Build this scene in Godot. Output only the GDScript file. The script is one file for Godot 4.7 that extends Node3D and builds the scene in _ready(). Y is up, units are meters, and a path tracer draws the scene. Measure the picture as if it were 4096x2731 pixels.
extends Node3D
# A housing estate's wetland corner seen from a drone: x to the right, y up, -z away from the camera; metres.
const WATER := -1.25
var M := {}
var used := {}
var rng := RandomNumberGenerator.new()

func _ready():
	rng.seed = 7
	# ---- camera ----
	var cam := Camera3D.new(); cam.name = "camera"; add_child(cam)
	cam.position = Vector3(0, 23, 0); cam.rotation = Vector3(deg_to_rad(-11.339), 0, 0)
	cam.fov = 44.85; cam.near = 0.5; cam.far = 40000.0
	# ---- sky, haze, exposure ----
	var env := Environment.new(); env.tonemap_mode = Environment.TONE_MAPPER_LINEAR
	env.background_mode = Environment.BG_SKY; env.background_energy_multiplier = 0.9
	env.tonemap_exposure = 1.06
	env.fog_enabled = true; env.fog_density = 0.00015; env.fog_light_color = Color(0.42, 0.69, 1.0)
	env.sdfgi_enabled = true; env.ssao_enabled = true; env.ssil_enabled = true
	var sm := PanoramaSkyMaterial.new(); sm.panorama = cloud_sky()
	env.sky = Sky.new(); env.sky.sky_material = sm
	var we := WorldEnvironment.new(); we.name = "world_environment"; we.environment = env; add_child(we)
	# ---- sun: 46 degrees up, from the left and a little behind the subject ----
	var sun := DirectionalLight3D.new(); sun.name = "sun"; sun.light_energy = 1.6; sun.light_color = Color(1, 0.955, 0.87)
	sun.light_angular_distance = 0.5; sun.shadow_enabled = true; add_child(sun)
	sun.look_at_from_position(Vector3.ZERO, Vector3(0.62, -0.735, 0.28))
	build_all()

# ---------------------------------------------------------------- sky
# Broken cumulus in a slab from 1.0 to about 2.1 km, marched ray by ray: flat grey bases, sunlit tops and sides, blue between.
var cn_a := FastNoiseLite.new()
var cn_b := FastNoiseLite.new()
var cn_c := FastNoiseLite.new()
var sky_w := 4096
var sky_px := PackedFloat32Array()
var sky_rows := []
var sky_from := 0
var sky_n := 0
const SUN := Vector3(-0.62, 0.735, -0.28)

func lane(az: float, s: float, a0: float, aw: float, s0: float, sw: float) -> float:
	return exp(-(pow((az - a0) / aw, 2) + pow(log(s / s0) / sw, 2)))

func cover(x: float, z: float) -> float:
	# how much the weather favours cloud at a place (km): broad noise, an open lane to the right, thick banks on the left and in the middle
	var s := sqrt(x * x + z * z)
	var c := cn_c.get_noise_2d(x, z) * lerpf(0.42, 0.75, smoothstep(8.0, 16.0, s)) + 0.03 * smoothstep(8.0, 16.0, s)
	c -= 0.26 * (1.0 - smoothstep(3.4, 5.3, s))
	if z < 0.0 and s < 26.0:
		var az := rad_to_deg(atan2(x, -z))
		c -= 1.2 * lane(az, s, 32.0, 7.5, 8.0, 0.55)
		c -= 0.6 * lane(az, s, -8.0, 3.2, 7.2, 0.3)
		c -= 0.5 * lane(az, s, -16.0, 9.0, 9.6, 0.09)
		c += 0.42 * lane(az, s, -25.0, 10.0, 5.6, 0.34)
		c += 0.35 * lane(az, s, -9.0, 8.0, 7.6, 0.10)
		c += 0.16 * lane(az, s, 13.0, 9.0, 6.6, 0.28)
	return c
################
What you need to do: Copy all of the data exactly.

Exercise response:
Build this scene in Godot. Output only the GDScript file. The script is one file for Godot 4.7 that extends Node3D and builds the scene in _ready(). Y is up, units are meters, and a path tracer draws the scene. Measure the picture as if it were 4096x2731 pixels.
extends Node3D
# A housing estate's wetland corner seen from a drone: x to the right, y up, -z away from the camera; metres.
const WATER := -1.25
var M := {}
var used := {}
var rng := RandomNumberGenerator.new()

func _ready():
	rng.seed = 7
	# ---- camera ----
	var cam := Camera3D.new(); cam.name = "camera"; add_child(cam)
	cam.position = Vector3(0, 23, 0); cam.rotation = Vector3(deg_to_rad(-11.339), 0, 0)
	cam.fov = 44.85; cam.near = 0.5; cam.far = 40000.0
	# ---- sky, haze, exposure ----
	var env := Environment.new(); env.tonemap_mode = Environment.TONE_MAPPER_LINEAR
	env.background_mode = Environment.BG_SKY; env.background_energy_multiplier = 0.9
	env.tonemap_exposure = 1.06
	env.fog_enabled = true; env.fog_density = 0.00015; env.fog_light_color = Color(0.42, 0.69, 1.0)
	env.sdfgi_enabled = true; env.ssao_enabled = true; env.ssil_enabled = true
	var sm := PanoramaSkyMaterial.new(); sm.panorama = cloud_sky()
	env.sky = Sky.new(); env.sky.sky_material = sm
	var we := WorldEnvironment.new(); we.name = "world_environment"; we.environment = env; add_child(we)
	# ---- sun: 46 degrees up, from the left and a little behind the subject ----
	var sun := DirectionalLight3D.new(); sun.name = "sun"; sun.light_energy = 1.6; sun.light_color = Color(1, 0.955, 0.87)
	sun.light_angular_distance = 0.5; sun.shadow_enabled = true; add_child(sun)
	sun.look_at_from_position(Vector3.ZERO, Vector3(0.62, -0.735, 0.28))
	build_all()

# ---------------------------------------------------------------- sky
# Broken cumulus in a slab from 1.0 to about 2.1 km, marched ray by ray: flat grey bases, sunlit tops and sides, blue between.
var cn_a := FastNoiseLite.new()
var cn_b := FastNoiseLite.new()
var cn_c := FastNoiseLite.new()
var sky_w := 4096
var sky_px := PackedFloat32Array()
var sky_rows := []
var sky_from := 0
var sky_n := 0
const SUN := Vector3(-0.62, 0.735, -0.28)

func lane(az: float, s: float, a0: float, aw: float, s0: float, sw: float) -> float:
	return exp(-(pow((az - a0) / aw, 2) + pow(log(s / s0) / sw, 2)))

func cover(x: float, z: float) -> float:
	# how much the weather favours cloud at a place (km): broad noise, an open lane to the right, thick banks on the left and in the middle
	var s := sqrt(x * x + z * z)
	var c := cn_c.get_noise_2d(x, z) * lerpf(0.42, 0.75, smoothstep(8.0, 16.0, s)) + 0.03 * smoothstep(8.0, 16.0, s)
	c -= 0.26 * (1.0 - smoothstep(3.4, 5.3, s))
	if z < 0.0 and s < 26.0:
		var az := rad_to_deg(atan2(x, -z))
		c -= 1.2 * lane(az, s, 32.0, 7.5, 8.0, 0.55)
		c -= 0.6 * lane(az, s, -8.0, 3.2, 7.2, 0.3)
		c -= 0.5 * lane(az, s, -16.0, 9.0, 9.6, 0.09)
		c += 0.42 * lane(az, s, -25.0, 10.0, 5.6, 0.34)
		c += 0.35 * lane(az, s, -9.0, 8.0, 7.6, 0.10)
		c += 0.16 * lane(az, s, 13.0, 9.0, 6.6, 0.28)
	return c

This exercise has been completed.